Trump Alarms NATO Allies By Questioning Whether US Would Defend Them, Clinton Campaign Reacts

The New York Times reports:

Donald J. Trump, on the eve of accepting the Republican nomination for president, said Wednesday that if he were elected, he would not pressure Turkey or other authoritarian allies about conducting purges of their political adversaries or cracking down on civil liberties. The United States, he said, has to “fix our own mess” before trying to alter the behavior of other nations.

“I don’t think we have a right to lecture,” Mr. Trump said in a wide-ranging interview in his suite in a downtown hotel here while keeping an eye on television broadcasts from the Republican National Convention. “Look at what is happening in our country,” he said. “How are we going to lecture when people are shooting policemen in cold blood?”

During a 45-minute conversation, he explicitly raised new questions about his commitment to automatically defend NATO allies if they are attacked, saying he would first look at their contributions to the alliance. Mr. Trump re-emphasized the hard-line nationalist approach that has marked his improbable candidacy, describing how he would force allies to shoulder defense costs that the United States has borne for decades, cancel longstanding treaties he views as unfavorable, and redefine what it means to be a partner of the United States.

The Clinton campaign reacts:

“Tonight, Mike Pence said Donald Trump would stand with our allies. Tonight, Donald Trump flatly contradicted him,” Clinton policy adviser Jake Sullivan said in a statement late Wednesday.

“For decades, the United States has given an ironclad guarantee to our NATO allies: we will come to their defense if they are attacked, just as they came to our defense after 9/11. Donald Trump was asked if he would honor that guarantee. He said… maybe, maybe not.”

Sullivan said Trump’s comments to The New York Times show he is “temperamentally unfit and fundamentally ill-prepared” to be commander in chief. He added that Ronald Reagan and Harry Truman would be “ashamed.”

“The President is supposed to be the leader of the free world. Donald Trump apparently doesn’t even believe in the free world,” he said.
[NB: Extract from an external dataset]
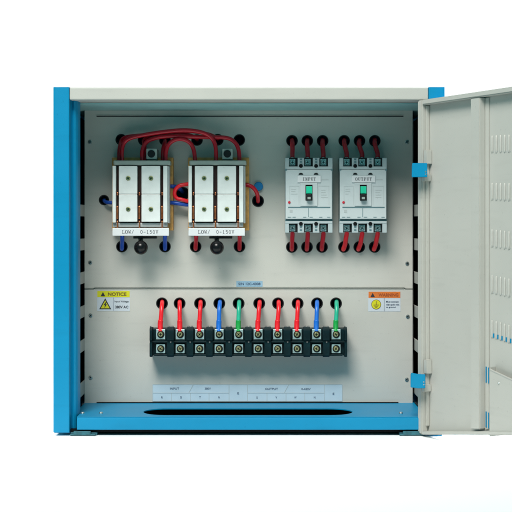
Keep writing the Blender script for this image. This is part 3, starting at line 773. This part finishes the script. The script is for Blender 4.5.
cable('control_wire', [P(243, 184.6, .186), P(249, 185.4, .184), P(254, 188.5, .184), P(257.2, 194, .188), P(258, 199.8, .198), P(258, 201.5, D+.004), P(258, 201, D+.03)], .0043, RED, 'red wire curving into the hole right of the right power block')
bm = NB(); pcyl(bm, 258.5, 186.4, 4.5, D-.007, D-.0003, n=26, bev=.0012)
obj('blanking_plug', bm, PLUG, cab, label='round blue blanking plug')

# ------------------------------------------------------------ light
w = bpy.data.worlds.new('World'); sc.world = w; w.use_nodes = True
bg = w.node_tree.nodes['Background']; bg.inputs[0].default_value = (0, .78, .88, 1); bg.inputs[1].default_value = .24
def area(name, loc, tgt, size, sy, power, col=(1, 1, 1), spread=180):
    l = bpy.data.lights.new(name, 'AREA'); l.shape = 'RECTANGLE'; l.size = size; l.size_y = sy; l.energy = power; l.color = col; l.spread = R(spread)
    o = bpy.data.objects.new(name, l); COL.objects.link(o); o.location = loc
    o.rotation_euler = (Vector(tgt)-Vector(loc)).to_track_quat('-Z', 'Y').to_euler()
    return o
area('added_front_fill', (.5, -3.8, 1.6), (0, 0, .3), 1.0, .7, .8, (.8, 1, 1))  # unseen fill added for soft front light and glints
area('key_softbox', (-.6, -2.0, 2.85), (0, -.05, .25), 1.5, 1.3, 26, (1, .96, .91), 70)
area('added_floor_fill', (1.15, .35, 1.15), (.5, -.18, 0), .5, .3, 16, (1, 1, 1), 70)  # added to fill the door's shadow on the floor, no lamp seen there
area('added_floor_fill', (-1.25, .3, 1.1), (-.62, .3, 0), .5, .3, 4, (1, 1, 1), 70)  # added likewise to lift the grey floor at the left
area('added_backdrop_fill', (-1.1, .85, 1.75), (-.45, 2.0, .55), 1.2, .3, 14, (1, 1, 1), 110)  # unseen source added to burn the backdrop out to white
area('added_backdrop_fill', (1.1, .85, 1.75), (.45, 2.0, .55), 1.2, .3, 14, (1, 1, 1), 110)  # added twin for the right half of the backdrop

# ------------------------------------------------------------ camera
cd = bpy.data.cameras.new('camera'); cam = bpy.data.objects.new('camera', cd); COL.objects.link(cam)
cam.location = (0, CY, CZ); cam.rotation_euler = (R(90), 0, 0)
cd.sensor_width = 36; cd.lens = 36*-CY/(512*S); cd.shift_y = (225-256)/512; cd.clip_end = 60; cd.clip_start = .05
sc.camera = cam
sc.view_settings.view_transform = 'Standard'; sc.view_settings.look = 'None'; sc.view_settings.exposure = 0; sc.view_settings.gamma = 1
Europe is naturally alarmed:



The comments were perceived by some analysts as carte blanche for Russia to intimidate NATO allies and a potential harbinger of the alliance’s collapse were Trump to be elected.

NATO’s treaty states that an attack on one member state constitutes an attack on all, a principle enshrined in Article 5 of the alliance’s treaty.

“If Trump wants to put conditions through Article 5, he would endanger the whole alliance,” said Beyza Unal, a fellow at the London-based Chatham House think tank.

Sarah Lain, a fellow at the Royal United Services Institute, agreed. She said that Article 5 is the “core” of NATO’s defense strategy.

“The suggestion that Trump may consider abandoning a guarantee of protection to fellow NATO countries would in some ways indeed make NATO obsolete,” Lain told NBC News in an email.